Extract precisely the lines of the entries below, from the first line through the line containing "return mesh_np(name, V, Q, True, c)".

== PROVIDED INFORMATION ==

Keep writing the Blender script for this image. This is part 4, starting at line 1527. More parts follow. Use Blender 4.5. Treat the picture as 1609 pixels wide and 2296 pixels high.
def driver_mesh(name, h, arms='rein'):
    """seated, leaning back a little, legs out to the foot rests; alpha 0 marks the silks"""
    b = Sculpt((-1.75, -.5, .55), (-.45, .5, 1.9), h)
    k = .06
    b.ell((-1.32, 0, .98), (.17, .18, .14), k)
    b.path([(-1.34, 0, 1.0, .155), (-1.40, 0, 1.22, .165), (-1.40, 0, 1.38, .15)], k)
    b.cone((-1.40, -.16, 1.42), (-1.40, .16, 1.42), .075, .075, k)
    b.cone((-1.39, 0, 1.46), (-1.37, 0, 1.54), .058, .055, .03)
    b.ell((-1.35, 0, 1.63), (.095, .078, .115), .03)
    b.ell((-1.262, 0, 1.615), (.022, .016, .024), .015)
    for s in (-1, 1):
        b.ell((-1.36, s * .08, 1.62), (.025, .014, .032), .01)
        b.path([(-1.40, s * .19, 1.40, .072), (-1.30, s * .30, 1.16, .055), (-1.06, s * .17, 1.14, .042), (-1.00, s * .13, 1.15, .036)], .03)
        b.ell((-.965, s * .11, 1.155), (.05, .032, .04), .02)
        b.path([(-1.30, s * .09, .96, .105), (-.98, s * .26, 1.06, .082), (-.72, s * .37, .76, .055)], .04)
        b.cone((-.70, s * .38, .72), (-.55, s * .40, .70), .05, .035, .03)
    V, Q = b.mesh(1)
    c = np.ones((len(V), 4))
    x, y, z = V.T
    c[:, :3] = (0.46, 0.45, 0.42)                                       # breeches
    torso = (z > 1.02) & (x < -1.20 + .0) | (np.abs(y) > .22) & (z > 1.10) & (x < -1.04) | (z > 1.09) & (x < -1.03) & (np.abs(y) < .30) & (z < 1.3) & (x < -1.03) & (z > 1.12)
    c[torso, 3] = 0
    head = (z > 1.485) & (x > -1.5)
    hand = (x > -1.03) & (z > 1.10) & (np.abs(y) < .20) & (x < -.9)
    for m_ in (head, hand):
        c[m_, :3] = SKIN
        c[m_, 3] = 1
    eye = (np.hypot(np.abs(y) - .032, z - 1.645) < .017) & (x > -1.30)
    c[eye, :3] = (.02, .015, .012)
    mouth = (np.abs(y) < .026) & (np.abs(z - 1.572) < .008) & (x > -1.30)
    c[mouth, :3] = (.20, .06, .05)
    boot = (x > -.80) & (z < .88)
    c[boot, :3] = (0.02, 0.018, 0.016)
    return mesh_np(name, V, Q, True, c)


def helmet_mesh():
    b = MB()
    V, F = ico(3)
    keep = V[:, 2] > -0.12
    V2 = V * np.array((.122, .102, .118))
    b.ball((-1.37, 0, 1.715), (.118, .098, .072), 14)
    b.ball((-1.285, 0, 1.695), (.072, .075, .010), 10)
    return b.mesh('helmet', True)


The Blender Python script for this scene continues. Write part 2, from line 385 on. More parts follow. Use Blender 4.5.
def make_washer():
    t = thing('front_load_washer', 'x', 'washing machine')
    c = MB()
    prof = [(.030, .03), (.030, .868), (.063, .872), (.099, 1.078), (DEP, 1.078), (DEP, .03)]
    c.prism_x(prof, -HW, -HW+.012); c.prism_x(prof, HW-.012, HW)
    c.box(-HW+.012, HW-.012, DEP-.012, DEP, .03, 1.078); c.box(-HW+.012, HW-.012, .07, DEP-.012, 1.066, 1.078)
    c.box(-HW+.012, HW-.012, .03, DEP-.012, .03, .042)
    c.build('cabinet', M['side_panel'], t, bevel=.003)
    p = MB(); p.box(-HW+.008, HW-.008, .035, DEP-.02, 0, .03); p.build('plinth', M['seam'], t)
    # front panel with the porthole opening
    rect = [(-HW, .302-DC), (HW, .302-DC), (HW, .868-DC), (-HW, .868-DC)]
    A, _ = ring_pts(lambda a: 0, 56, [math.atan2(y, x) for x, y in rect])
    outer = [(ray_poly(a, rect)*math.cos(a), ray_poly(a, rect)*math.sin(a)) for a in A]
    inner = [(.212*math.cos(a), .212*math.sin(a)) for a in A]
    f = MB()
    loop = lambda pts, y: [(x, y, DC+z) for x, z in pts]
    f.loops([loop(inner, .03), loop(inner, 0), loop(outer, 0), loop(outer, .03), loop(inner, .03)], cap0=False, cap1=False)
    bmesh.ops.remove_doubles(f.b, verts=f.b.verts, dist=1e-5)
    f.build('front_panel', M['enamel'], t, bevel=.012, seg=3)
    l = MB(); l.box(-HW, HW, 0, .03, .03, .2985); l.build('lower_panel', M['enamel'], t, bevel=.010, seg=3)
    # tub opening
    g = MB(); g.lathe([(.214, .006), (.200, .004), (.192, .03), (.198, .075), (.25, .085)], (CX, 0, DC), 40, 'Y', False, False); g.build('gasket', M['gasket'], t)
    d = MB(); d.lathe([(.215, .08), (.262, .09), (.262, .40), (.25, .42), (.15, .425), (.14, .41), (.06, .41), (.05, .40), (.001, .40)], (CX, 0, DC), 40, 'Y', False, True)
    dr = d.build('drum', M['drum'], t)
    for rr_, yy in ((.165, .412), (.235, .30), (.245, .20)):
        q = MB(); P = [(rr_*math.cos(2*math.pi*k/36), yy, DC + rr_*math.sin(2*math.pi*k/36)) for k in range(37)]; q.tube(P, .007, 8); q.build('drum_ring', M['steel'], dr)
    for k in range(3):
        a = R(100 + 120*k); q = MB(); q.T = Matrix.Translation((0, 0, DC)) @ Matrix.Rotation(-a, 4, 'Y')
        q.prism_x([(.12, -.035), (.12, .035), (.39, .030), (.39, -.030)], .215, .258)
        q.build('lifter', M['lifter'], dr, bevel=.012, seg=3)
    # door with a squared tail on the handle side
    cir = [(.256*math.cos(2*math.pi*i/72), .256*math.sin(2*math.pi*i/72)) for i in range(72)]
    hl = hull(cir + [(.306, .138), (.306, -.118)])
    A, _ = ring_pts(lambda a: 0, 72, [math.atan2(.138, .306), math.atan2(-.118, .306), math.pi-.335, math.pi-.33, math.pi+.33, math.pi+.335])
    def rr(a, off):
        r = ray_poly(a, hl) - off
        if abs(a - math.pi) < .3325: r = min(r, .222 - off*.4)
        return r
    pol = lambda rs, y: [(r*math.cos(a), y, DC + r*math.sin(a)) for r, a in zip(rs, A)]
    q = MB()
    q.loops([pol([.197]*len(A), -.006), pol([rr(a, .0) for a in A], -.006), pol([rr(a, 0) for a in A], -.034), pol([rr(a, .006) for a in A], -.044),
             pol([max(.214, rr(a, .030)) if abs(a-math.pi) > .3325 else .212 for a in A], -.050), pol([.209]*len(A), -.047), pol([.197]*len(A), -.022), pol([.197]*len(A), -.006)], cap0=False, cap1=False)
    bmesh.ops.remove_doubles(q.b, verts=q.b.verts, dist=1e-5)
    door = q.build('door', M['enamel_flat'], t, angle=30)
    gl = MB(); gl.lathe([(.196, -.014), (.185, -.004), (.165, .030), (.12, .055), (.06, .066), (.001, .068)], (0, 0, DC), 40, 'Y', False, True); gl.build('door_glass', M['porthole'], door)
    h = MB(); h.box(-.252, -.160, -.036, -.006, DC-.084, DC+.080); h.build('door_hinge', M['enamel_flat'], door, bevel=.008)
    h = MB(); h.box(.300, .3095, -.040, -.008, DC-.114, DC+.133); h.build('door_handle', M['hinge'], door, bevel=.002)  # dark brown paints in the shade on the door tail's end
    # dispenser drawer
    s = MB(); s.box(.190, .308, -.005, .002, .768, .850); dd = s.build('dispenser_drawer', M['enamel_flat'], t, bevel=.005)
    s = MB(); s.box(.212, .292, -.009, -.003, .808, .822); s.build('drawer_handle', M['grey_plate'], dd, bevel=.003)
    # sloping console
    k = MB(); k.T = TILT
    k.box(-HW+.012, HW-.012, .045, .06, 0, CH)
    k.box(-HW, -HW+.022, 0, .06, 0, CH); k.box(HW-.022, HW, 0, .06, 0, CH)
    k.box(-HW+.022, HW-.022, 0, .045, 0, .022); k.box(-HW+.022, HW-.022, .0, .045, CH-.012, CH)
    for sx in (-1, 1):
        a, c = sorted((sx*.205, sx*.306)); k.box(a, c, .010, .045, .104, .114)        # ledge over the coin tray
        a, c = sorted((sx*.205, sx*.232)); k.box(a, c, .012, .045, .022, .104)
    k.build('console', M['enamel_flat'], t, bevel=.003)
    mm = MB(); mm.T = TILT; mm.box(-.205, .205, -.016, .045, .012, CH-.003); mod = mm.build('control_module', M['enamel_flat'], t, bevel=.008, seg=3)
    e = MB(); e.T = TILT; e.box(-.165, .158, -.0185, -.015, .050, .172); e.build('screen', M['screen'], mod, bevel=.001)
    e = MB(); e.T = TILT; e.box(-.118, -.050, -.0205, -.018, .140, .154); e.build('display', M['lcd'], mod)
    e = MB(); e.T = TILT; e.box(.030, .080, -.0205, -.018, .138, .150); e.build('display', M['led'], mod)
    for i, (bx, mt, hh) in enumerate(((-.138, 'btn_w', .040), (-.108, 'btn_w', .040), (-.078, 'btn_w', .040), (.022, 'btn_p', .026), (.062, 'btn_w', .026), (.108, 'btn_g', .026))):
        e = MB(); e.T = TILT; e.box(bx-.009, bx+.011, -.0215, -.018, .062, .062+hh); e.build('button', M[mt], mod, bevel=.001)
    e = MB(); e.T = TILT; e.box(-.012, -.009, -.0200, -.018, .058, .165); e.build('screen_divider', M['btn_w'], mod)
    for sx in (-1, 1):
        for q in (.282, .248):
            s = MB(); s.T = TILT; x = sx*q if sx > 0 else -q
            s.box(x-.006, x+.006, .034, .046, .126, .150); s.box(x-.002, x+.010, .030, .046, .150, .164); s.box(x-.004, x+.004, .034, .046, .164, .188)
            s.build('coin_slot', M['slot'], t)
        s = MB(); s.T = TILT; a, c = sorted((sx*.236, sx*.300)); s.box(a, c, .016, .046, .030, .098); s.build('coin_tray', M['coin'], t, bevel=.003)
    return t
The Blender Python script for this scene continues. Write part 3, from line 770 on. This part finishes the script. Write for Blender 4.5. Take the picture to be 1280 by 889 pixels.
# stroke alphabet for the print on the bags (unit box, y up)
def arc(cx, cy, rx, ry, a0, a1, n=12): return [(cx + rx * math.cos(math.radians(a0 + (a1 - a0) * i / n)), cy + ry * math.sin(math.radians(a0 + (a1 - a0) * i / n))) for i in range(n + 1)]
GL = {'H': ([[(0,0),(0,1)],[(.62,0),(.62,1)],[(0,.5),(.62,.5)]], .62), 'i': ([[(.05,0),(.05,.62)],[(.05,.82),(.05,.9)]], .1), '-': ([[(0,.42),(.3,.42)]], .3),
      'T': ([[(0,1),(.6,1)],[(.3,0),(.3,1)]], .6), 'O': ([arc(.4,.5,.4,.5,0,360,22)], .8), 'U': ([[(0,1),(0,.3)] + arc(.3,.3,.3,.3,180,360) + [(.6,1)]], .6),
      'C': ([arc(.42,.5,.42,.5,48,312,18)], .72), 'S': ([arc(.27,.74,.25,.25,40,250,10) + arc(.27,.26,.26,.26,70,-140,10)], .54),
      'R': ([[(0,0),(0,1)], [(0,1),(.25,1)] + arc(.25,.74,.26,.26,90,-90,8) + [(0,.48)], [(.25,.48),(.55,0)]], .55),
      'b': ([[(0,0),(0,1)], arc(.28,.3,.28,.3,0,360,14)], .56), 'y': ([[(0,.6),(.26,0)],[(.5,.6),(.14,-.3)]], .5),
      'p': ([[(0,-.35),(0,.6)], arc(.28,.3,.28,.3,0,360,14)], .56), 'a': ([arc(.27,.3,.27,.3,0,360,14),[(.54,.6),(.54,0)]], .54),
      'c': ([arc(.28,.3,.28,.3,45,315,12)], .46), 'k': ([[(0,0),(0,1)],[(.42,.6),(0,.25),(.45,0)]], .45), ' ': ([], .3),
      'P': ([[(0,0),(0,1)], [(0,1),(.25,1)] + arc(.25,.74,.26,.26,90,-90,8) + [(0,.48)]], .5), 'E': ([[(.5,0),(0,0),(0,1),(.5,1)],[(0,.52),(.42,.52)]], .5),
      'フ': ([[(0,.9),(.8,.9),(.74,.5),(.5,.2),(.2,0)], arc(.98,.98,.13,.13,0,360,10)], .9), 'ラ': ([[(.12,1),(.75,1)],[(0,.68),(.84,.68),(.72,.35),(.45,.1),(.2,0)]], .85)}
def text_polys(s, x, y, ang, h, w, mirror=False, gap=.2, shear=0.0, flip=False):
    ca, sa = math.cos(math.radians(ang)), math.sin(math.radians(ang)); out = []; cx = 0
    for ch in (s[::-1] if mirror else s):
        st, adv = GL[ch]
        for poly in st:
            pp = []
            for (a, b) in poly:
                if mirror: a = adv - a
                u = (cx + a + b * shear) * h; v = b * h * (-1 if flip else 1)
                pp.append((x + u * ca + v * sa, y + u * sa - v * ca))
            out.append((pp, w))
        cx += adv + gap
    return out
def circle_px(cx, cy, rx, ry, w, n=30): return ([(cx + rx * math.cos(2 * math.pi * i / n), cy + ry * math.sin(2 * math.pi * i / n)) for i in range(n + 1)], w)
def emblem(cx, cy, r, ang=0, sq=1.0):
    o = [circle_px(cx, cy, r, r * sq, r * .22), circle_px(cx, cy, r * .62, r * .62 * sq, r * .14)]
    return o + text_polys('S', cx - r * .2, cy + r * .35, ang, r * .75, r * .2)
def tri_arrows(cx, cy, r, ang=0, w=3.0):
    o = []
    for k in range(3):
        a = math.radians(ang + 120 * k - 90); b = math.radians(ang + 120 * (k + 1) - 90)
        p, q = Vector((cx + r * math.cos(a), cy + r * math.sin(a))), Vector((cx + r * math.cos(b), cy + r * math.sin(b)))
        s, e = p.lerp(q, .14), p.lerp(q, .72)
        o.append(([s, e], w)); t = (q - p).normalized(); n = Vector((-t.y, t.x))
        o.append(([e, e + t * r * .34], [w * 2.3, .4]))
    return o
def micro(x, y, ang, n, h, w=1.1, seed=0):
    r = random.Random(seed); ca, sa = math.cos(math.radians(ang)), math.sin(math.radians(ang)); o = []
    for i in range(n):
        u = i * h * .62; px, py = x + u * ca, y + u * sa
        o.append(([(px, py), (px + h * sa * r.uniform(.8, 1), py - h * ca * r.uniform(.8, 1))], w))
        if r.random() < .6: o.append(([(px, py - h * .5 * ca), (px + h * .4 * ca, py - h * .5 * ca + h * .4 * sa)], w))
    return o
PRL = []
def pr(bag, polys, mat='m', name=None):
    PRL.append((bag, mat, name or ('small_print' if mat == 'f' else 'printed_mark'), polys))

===

RESULT OF THE TASK
Keep writing the Blender script for this image. This is part 4, starting at line 1527. More parts follow. Use Blender 4.5. Treat the picture as 1609 pixels wide and 2296 pixels high.
def driver_mesh(name, h, arms='rein'):
    """seated, leaning back a little, legs out to the foot rests; alpha 0 marks the silks"""
    b = Sculpt((-1.75, -.5, .55), (-.45, .5, 1.9), h)
    k = .06
    b.ell((-1.32, 0, .98), (.17, .18, .14), k)
    b.path([(-1.34, 0, 1.0, .155), (-1.40, 0, 1.22, .165), (-1.40, 0, 1.38, .15)], k)
    b.cone((-1.40, -.16, 1.42), (-1.40, .16, 1.42), .075, .075, k)
    b.cone((-1.39, 0, 1.46), (-1.37, 0, 1.54), .058, .055, .03)
    b.ell((-1.35, 0, 1.63), (.095, .078, .115), .03)
    b.ell((-1.262, 0, 1.615), (.022, .016, .024), .015)
    for s in (-1, 1):
        b.ell((-1.36, s * .08, 1.62), (.025, .014, .032), .01)
        b.path([(-1.40, s * .19, 1.40, .072), (-1.30, s * .30, 1.16, .055), (-1.06, s * .17, 1.14, .042), (-1.00, s * .13, 1.15, .036)], .03)
        b.ell((-.965, s * .11, 1.155), (.05, .032, .04), .02)
        b.path([(-1.30, s * .09, .96, .105), (-.98, s * .26, 1.06, .082), (-.72, s * .37, .76, .055)], .04)
        b.cone((-.70, s * .38, .72), (-.55, s * .40, .70), .05, .035, .03)
    V, Q = b.mesh(1)
    c = np.ones((len(V), 4))
    x, y, z = V.T
    c[:, :3] = (0.46, 0.45, 0.42)                                       # breeches
    torso = (z > 1.02) & (x < -1.20 + .0) | (np.abs(y) > .22) & (z > 1.10) & (x < -1.04) | (z > 1.09) & (x < -1.03) & (np.abs(y) < .30) & (z < 1.3) & (x < -1.03) & (z > 1.12)
    c[torso, 3] = 0
    head = (z > 1.485) & (x > -1.5)
    hand = (x > -1.03) & (z > 1.10) & (np.abs(y) < .20) & (x < -.9)
    for m_ in (head, hand):
        c[m_, :3] = SKIN
        c[m_, 3] = 1
    eye = (np.hypot(np.abs(y) - .032, z - 1.645) < .017) & (x > -1.30)
    c[eye, :3] = (.02, .015, .012)
    mouth = (np.abs(y) < .026) & (np.abs(z - 1.572) < .008) & (x > -1.30)
    c[mouth, :3] = (.20, .06, .05)
    boot = (x > -.80) & (z < .88)
    c[boot, :3] = (0.02, 0.018, 0.016)
    return mesh_np(name, V, Q, True, c)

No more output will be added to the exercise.